##### TASK MATERIAL #####
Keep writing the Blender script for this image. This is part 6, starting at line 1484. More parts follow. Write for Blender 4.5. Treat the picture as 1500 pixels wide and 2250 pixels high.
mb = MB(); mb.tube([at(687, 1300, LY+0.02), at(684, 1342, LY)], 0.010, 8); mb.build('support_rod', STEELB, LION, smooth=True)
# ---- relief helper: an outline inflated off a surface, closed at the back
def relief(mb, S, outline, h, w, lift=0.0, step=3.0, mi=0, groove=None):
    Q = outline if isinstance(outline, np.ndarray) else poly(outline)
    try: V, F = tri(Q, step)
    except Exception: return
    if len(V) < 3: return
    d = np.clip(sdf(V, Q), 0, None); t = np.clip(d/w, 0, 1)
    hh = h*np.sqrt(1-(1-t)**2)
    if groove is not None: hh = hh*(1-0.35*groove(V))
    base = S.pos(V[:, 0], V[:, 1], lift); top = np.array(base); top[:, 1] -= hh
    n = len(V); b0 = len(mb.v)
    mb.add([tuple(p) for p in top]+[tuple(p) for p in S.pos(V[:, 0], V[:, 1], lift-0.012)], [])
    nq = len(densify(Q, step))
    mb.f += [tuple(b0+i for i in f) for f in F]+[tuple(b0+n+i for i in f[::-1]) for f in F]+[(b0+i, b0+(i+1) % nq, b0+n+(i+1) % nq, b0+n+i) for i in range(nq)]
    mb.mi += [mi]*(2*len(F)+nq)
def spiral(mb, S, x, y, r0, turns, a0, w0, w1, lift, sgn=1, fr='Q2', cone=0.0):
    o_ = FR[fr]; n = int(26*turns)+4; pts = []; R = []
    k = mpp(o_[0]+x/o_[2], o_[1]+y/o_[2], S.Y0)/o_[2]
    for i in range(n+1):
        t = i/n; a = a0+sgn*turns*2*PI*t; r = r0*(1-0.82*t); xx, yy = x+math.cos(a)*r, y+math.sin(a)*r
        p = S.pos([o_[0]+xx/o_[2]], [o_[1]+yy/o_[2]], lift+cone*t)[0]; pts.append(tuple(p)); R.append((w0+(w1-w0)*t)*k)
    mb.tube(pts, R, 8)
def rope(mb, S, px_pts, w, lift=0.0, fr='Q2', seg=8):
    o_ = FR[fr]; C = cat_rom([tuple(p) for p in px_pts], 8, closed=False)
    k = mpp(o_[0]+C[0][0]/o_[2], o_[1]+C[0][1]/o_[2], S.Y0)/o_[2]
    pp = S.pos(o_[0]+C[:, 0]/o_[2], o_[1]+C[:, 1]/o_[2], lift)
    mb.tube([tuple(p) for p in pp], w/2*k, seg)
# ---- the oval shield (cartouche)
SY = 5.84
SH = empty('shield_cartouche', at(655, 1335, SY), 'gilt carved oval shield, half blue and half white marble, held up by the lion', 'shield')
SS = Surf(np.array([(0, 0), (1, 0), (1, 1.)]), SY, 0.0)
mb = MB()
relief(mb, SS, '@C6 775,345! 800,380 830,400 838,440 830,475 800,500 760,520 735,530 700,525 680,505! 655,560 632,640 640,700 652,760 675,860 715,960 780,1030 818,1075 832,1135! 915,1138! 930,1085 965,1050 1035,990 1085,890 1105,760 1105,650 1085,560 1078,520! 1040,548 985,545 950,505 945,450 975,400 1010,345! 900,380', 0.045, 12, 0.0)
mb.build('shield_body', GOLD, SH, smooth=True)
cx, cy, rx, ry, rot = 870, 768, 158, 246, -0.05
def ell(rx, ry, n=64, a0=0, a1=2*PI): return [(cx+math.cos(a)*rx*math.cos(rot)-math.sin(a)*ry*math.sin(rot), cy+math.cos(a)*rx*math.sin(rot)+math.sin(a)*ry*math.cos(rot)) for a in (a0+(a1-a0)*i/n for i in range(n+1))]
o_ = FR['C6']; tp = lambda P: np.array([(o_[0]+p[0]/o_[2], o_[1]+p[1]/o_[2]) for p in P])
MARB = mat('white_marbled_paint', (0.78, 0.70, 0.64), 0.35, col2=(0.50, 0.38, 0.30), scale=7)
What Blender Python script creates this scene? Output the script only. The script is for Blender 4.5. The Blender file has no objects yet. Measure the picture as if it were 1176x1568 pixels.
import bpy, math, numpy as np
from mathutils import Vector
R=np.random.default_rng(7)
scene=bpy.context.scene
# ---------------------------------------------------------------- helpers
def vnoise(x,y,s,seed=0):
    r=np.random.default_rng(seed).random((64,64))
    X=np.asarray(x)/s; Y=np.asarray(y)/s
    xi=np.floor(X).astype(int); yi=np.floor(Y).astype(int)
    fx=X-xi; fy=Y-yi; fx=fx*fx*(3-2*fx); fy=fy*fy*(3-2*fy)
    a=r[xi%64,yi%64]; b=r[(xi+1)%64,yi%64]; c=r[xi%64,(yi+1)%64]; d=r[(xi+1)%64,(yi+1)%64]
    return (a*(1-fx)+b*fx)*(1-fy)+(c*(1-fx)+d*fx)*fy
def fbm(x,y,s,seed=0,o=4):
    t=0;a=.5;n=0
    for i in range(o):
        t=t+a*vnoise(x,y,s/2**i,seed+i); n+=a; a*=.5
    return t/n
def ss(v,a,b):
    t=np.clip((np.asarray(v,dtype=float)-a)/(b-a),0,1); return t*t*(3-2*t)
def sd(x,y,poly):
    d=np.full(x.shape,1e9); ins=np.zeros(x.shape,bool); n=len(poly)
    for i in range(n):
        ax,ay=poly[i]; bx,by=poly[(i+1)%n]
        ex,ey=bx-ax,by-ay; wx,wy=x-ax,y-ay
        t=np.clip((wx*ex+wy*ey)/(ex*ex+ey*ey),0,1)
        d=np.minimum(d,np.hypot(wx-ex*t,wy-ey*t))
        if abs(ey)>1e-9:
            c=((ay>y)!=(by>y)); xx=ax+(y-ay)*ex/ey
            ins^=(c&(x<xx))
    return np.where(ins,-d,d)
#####
- TASK STATEMENT: All lines from the one containing "What Blender Python" through the final line of the listing above are to be reproduced exactly; include both and add nothing.

- TASK RESPONSE:
What Blender Python script creates this scene? Output the script only. The script is for Blender 4.5. The Blender file has no objects yet. Measure the picture as if it were 1176x1568 pixels.
import bpy, math, numpy as np
from mathutils import Vector
R=np.random.default_rng(7)
scene=bpy.context.scene
# ---------------------------------------------------------------- helpers
def vnoise(x,y,s,seed=0):
    r=np.random.default_rng(seed).random((64,64))
    X=np.asarray(x)/s; Y=np.asarray(y)/s
    xi=np.floor(X).astype(int); yi=np.floor(Y).astype(int)
    fx=X-xi; fy=Y-yi; fx=fx*fx*(3-2*fx); fy=fy*fy*(3-2*fy)
    a=r[xi%64,yi%64]; b=r[(xi+1)%64,yi%64]; c=r[xi%64,(yi+1)%64]; d=r[(xi+1)%64,(yi+1)%64]
    return (a*(1-fx)+b*fx)*(1-fy)+(c*(1-fx)+d*fx)*fy
def fbm(x,y,s,seed=0,o=4):
    t=0;a=.5;n=0
    for i in range(o):
        t=t+a*vnoise(x,y,s/2**i,seed+i); n+=a; a*=.5
    return t/n
def ss(v,a,b):
    t=np.clip((np.asarray(v,dtype=float)-a)/(b-a),0,1); return t*t*(3-2*t)
def sd(x,y,poly):
    d=np.full(x.shape,1e9); ins=np.zeros(x.shape,bool); n=len(poly)
    for i in range(n):
        ax,ay=poly[i]; bx,by=poly[(i+1)%n]
        ex,ey=bx-ax,by-ay; wx,wy=x-ax,y-ay
        t=np.clip((wx*ex+wy*ey)/(ex*ex+ey*ey),0,1)
        d=np.minimum(d,np.hypot(wx-ex*t,wy-ey*t))
        if abs(ey)>1e-9:
            c=((ay>y)!=(by>y)); xx=ax+(y-ay)*ex/ey
            ins^=(c&(x<xx))
    return np.where(ins,-d,d)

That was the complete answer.